■ **Exercise**
Present the data once more in exactly its original form.

● ● ● ●

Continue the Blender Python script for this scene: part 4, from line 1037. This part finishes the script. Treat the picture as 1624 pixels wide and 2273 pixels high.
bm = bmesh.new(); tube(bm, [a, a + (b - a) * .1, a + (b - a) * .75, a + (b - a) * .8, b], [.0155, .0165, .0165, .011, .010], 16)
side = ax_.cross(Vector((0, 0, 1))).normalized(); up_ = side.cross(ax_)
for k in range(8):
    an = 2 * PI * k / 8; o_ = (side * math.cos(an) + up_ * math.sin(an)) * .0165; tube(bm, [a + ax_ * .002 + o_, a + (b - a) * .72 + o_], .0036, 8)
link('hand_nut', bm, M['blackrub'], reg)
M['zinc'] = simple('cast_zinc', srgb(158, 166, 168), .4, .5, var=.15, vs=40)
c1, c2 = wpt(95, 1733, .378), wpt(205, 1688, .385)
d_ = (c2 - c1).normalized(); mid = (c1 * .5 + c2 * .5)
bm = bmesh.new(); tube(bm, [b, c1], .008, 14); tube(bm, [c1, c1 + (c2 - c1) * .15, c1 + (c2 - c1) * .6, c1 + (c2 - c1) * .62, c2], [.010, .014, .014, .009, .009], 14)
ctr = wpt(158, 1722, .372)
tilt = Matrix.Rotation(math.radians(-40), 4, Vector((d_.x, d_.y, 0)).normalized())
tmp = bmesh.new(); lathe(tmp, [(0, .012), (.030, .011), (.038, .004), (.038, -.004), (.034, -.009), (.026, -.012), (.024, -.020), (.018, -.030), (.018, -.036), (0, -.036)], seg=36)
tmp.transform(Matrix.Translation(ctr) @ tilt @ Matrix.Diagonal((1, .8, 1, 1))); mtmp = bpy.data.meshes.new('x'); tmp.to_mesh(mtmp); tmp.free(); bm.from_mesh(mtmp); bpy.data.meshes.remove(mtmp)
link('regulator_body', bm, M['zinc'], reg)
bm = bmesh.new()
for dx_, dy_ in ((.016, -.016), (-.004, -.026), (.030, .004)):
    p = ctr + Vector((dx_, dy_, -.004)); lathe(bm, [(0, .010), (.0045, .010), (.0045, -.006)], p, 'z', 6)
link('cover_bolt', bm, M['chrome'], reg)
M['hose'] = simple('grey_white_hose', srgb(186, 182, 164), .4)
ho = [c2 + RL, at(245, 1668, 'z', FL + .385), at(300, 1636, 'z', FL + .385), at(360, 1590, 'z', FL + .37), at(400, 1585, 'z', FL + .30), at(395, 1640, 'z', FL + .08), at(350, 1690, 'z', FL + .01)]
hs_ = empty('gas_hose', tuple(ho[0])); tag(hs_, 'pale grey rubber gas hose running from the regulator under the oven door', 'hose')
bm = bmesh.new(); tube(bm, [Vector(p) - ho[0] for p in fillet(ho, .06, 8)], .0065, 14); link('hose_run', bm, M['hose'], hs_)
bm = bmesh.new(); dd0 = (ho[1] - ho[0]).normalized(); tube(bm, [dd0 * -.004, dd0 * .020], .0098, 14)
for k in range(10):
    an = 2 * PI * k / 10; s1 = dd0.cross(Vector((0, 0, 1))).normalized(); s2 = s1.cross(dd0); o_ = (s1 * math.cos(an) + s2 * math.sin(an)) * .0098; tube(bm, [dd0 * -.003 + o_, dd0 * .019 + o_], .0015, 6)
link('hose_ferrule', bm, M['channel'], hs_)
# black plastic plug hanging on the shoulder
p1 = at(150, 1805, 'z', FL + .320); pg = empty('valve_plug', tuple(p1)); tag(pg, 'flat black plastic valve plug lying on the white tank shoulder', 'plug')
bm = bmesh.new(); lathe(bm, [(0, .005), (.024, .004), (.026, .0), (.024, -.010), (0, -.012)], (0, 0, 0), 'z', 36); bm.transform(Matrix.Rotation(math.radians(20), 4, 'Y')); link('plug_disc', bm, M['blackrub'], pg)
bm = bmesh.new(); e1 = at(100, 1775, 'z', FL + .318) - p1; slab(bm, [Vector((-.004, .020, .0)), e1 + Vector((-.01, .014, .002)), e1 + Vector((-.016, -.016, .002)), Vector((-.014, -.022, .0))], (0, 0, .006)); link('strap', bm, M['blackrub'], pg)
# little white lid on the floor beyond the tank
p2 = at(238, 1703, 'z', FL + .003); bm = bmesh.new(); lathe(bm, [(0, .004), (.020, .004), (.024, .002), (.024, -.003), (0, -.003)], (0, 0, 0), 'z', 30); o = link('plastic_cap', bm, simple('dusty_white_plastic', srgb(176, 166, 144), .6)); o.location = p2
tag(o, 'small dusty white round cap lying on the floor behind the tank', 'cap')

● ● ● ●

■ **Output**
Continue the Blender Python script for this scene: part 4, from line 1037. This part finishes the script. Treat the picture as 1624 pixels wide and 2273 pixels high.
bm = bmesh.new(); tube(bm, [a, a + (b - a) * .1, a + (b - a) * .75, a + (b - a) * .8, b], [.0155, .0165, .0165, .011, .010], 16)
side = ax_.cross(Vector((0, 0, 1))).normalized(); up_ = side.cross(ax_)
for k in range(8):
    an = 2 * PI * k / 8; o_ = (side * math.cos(an) + up_ * math.sin(an)) * .0165; tube(bm, [a + ax_ * .002 + o_, a + (b - a) * .72 + o_], .0036, 8)
link('hand_nut', bm, M['blackrub'], reg)
M['zinc'] = simple('cast_zinc', srgb(158, 166, 168), .4, .5, var=.15, vs=40)
c1, c2 = wpt(95, 1733, .378), wpt(205, 1688, .385)
d_ = (c2 - c1).normalized(); mid = (c1 * .5 + c2 * .5)
bm = bmesh.new(); tube(bm, [b, c1], .008, 14); tube(bm, [c1, c1 + (c2 - c1) * .15, c1 + (c2 - c1) * .6, c1 + (c2 - c1) * .62, c2], [.010, .014, .014, .009, .009], 14)
ctr = wpt(158, 1722, .372)
tilt = Matrix.Rotation(math.radians(-40), 4, Vector((d_.x, d_.y, 0)).normalized())
tmp = bmesh.new(); lathe(tmp, [(0, .012), (.030, .011), (.038, .004), (.038, -.004), (.034, -.009), (.026, -.012), (.024, -.020), (.018, -.030), (.018, -.036), (0, -.036)], seg=36)
tmp.transform(Matrix.Translation(ctr) @ tilt @ Matrix.Diagonal((1, .8, 1, 1))); mtmp = bpy.data.meshes.new('x'); tmp.to_mesh(mtmp); tmp.free(); bm.from_mesh(mtmp); bpy.data.meshes.remove(mtmp)
link('regulator_body', bm, M['zinc'], reg)
bm = bmesh.new()
for dx_, dy_ in ((.016, -.016), (-.004, -.026), (.030, .004)):
    p = ctr + Vector((dx_, dy_, -.004)); lathe(bm, [(0, .010), (.0045, .010), (.0045, -.006)], p, 'z', 6)
link('cover_bolt', bm, M['chrome'], reg)
M['hose'] = simple('grey_white_hose', srgb(186, 182, 164), .4)
ho = [c2 + RL, at(245, 1668, 'z', FL + .385), at(300, 1636, 'z', FL + .385), at(360, 1590, 'z', FL + .37), at(400, 1585, 'z', FL + .30), at(395, 1640, 'z', FL + .08), at(350, 1690, 'z', FL + .01)]
hs_ = empty('gas_hose', tuple(ho[0])); tag(hs_, 'pale grey rubber gas hose running from the regulator under the oven door', 'hose')
bm = bmesh.new(); tube(bm, [Vector(p) - ho[0] for p in fillet(ho, .06, 8)], .0065, 14); link('hose_run', bm, M['hose'], hs_)
bm = bmesh.new(); dd0 = (ho[1] - ho[0]).normalized(); tube(bm, [dd0 * -.004, dd0 * .020], .0098, 14)
for k in range(10):
    an = 2 * PI * k / 10; s1 = dd0.cross(Vector((0, 0, 1))).normalized(); s2 = s1.cross(dd0); o_ = (s1 * math.cos(an) + s2 * math.sin(an)) * .0098; tube(bm, [dd0 * -.003 + o_, dd0 * .019 + o_], .0015, 6)
link('hose_ferrule', bm, M['channel'], hs_)
# black plastic plug hanging on the shoulder
p1 = at(150, 1805, 'z', FL + .320); pg = empty('valve_plug', tuple(p1)); tag(pg, 'flat black plastic valve plug lying on the white tank shoulder', 'plug')
bm = bmesh.new(); lathe(bm, [(0, .005), (.024, .004), (.026, .0), (.024, -.010), (0, -.012)], (0, 0, 0), 'z', 36); bm.transform(Matrix.Rotation(math.radians(20), 4, 'Y')); link('plug_disc', bm, M['blackrub'], pg)
bm = bmesh.new(); e1 = at(100, 1775, 'z', FL + .318) - p1; slab(bm, [Vector((-.004, .020, .0)), e1 + Vector((-.01, .014, .002)), e1 + Vector((-.016, -.016, .002)), Vector((-.014, -.022, .0))], (0, 0, .006)); link('strap', bm, M['blackrub'], pg)
# little white lid on the floor beyond the tank
p2 = at(238, 1703, 'z', FL + .003); bm = bmesh.new(); lathe(bm, [(0, .004), (.020, .004), (.024, .002), (.024, -.003), (0, -.003)], (0, 0, 0), 'z', 30); o = link('plastic_cap', bm, simple('dusty_white_plastic', srgb(176, 166, 144), .6)); o.location = p2
tag(o, 'small dusty white round cap lying on the floor behind the tank', 'cap')